Researchers in the department of chemistry at Oregon State University say they have found a low-cost, fast and easy way to use cellulose from trees to construct supercapacitors. Cellulose, a key component in plants and trees, is heated in a furnace with ammonia present. The result is nitrogen-doped nanoporous carbon membranes, which form the electrodes of the supercapacitor, and a byproduct of methane.
The carbon membranes are extremely thin, with a very large surface area. According to the researchers, the N-doped nanoporous carbon has more than double the unit area capacitance of conventional activated carbon.
Supercapacitors perform a function similar to batteries in that they are energy storage devices. Although a supercapacitor holds less energy than a battery, according to researcher David Ji at Oregon State University, they deliver higher power. A key difference is that unlike batteries, supercapacitors can be charged and discharged more frequently, with little or no degradation.
Some of the applications for supercapacitors include hybrid gas-electric cars, electronics, and wind and solar power generation and storage.

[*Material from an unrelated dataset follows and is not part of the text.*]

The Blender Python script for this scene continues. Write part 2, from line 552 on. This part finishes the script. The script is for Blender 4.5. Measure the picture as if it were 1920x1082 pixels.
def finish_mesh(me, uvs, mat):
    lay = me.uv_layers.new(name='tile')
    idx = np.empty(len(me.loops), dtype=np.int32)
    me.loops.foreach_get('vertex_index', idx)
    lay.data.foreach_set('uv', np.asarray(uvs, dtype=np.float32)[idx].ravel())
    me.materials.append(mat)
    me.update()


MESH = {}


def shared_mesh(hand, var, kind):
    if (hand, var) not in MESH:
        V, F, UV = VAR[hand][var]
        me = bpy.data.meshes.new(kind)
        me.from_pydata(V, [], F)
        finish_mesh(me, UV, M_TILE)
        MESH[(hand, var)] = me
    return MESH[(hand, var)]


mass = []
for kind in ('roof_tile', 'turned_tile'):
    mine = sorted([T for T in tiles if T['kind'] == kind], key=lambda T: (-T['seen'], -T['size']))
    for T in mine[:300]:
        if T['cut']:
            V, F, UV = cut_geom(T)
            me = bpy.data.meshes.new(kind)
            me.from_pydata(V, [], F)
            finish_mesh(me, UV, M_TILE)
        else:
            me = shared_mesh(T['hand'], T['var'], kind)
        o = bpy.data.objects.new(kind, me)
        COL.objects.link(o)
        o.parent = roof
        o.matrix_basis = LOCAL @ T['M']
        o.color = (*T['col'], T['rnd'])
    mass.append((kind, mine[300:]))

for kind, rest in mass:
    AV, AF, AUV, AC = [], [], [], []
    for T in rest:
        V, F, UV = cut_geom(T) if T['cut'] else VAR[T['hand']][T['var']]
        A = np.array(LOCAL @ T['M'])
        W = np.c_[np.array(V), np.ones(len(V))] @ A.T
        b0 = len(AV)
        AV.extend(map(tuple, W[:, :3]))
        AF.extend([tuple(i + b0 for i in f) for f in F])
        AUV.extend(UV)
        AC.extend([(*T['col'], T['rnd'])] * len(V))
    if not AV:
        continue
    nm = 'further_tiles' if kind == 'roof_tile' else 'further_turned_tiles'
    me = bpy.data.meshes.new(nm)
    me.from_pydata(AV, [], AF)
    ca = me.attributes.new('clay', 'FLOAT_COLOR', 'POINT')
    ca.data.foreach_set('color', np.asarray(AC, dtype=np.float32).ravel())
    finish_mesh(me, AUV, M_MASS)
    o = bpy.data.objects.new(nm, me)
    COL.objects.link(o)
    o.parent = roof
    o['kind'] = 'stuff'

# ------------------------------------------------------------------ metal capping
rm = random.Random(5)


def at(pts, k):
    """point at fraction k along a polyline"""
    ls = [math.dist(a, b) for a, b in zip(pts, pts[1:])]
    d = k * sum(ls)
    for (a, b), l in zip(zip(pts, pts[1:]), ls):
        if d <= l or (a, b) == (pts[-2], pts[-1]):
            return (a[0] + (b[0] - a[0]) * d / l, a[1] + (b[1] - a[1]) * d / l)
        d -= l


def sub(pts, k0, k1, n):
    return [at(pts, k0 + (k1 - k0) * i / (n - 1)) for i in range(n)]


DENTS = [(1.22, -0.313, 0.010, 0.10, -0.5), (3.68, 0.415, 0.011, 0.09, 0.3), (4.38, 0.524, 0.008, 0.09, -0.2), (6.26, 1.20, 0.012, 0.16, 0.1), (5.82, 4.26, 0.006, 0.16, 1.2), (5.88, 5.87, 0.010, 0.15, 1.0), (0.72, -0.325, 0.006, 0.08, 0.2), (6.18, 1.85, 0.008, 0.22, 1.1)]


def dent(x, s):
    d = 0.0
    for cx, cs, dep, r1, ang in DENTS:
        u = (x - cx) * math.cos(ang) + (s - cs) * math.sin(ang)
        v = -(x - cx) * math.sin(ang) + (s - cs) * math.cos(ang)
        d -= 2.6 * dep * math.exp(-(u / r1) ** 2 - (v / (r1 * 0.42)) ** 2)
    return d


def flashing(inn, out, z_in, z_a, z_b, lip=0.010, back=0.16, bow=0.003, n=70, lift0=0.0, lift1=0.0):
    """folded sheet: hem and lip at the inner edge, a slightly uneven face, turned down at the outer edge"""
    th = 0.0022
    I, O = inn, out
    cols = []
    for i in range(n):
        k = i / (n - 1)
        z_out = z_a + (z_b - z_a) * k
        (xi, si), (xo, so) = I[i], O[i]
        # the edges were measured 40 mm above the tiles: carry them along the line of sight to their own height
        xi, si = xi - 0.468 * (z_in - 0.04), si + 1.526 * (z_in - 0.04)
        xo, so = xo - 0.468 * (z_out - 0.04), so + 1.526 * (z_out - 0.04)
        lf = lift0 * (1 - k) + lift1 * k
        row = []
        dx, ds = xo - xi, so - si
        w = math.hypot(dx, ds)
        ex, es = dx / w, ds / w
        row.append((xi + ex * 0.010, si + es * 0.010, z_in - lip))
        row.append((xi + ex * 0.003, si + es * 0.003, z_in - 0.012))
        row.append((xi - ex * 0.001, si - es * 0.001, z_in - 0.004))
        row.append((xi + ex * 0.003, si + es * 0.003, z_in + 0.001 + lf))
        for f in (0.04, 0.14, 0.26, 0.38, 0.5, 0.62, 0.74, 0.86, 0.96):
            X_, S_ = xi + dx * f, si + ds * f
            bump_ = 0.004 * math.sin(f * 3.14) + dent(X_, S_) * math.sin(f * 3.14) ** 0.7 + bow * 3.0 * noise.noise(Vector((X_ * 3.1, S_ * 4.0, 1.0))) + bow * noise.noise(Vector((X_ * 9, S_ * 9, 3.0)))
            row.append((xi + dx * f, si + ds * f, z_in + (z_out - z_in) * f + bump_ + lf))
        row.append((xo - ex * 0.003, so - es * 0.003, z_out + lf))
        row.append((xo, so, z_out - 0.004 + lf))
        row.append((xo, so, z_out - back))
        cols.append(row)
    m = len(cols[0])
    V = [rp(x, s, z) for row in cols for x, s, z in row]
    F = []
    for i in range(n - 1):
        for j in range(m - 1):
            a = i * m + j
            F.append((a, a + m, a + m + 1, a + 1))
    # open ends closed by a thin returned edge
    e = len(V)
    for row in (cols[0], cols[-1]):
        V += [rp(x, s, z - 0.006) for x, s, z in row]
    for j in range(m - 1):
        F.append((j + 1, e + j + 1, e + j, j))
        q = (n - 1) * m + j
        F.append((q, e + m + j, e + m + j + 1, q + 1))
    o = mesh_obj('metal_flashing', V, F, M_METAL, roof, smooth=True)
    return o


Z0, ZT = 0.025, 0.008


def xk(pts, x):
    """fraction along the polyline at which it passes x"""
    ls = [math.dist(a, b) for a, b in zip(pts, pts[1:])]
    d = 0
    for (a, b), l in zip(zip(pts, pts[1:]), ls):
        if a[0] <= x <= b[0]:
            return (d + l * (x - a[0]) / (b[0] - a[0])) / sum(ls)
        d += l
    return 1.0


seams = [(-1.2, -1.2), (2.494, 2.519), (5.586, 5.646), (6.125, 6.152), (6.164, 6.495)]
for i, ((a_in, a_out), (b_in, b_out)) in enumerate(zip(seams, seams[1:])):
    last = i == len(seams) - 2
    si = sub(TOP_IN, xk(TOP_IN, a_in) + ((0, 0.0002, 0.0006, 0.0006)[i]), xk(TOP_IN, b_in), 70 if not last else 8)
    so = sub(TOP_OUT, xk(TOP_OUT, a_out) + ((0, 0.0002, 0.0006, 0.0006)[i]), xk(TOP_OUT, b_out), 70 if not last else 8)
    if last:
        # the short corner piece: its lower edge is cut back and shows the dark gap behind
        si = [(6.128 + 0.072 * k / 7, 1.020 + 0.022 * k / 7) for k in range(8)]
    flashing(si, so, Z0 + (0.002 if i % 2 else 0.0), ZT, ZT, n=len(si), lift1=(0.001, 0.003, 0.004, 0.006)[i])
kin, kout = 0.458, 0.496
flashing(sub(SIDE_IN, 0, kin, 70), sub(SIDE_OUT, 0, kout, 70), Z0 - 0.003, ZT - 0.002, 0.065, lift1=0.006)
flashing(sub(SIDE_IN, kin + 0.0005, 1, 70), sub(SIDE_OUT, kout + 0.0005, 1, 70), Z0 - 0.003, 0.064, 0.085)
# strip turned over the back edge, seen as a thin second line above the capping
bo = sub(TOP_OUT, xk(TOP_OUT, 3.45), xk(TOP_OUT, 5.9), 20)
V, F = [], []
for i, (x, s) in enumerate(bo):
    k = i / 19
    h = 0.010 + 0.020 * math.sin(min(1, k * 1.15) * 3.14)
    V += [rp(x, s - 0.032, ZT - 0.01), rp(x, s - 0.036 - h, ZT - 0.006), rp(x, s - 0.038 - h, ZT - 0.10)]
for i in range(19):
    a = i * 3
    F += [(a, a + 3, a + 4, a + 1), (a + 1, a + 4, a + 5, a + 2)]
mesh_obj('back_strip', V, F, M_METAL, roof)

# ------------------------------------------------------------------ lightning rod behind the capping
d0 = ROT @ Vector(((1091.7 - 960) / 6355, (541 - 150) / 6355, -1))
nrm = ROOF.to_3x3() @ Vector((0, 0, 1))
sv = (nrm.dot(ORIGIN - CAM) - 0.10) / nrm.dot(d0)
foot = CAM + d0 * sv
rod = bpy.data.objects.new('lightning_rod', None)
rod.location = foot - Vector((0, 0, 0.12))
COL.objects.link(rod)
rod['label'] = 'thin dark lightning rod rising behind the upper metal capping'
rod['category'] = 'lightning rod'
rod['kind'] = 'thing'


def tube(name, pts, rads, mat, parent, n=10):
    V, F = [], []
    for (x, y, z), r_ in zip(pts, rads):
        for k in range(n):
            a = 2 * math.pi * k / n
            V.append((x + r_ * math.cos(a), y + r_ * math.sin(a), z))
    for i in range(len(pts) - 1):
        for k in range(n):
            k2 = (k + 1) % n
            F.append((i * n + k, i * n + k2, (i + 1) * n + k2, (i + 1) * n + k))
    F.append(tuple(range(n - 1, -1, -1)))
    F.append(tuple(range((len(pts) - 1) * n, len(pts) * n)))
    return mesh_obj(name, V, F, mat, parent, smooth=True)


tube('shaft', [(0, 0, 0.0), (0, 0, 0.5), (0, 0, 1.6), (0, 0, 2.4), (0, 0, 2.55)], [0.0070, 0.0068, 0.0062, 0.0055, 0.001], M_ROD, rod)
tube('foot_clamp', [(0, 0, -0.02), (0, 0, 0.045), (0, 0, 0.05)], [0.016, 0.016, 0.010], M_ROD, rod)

A big advantage of the cellulose-based supercapacitor would be the relatively green mode of production. More common carbon-based supercapacitors are traditionally made using coal or oil, which are highly polluting.
“The ease, speed and potential of this process is really exciting,” said Ji, an assistant professor of chemistry at OSU College of Science, and lead author on the study in Nano Letters, a journal of the American Chemical Society. “For the first time we’ve proven that you can react cellulose with ammonia and create these N-doped nanoporous carbon membranes. . . Not only are there industrial applications, but this opens a whole new scientific area, studying reducing gas agents for carbon activation.”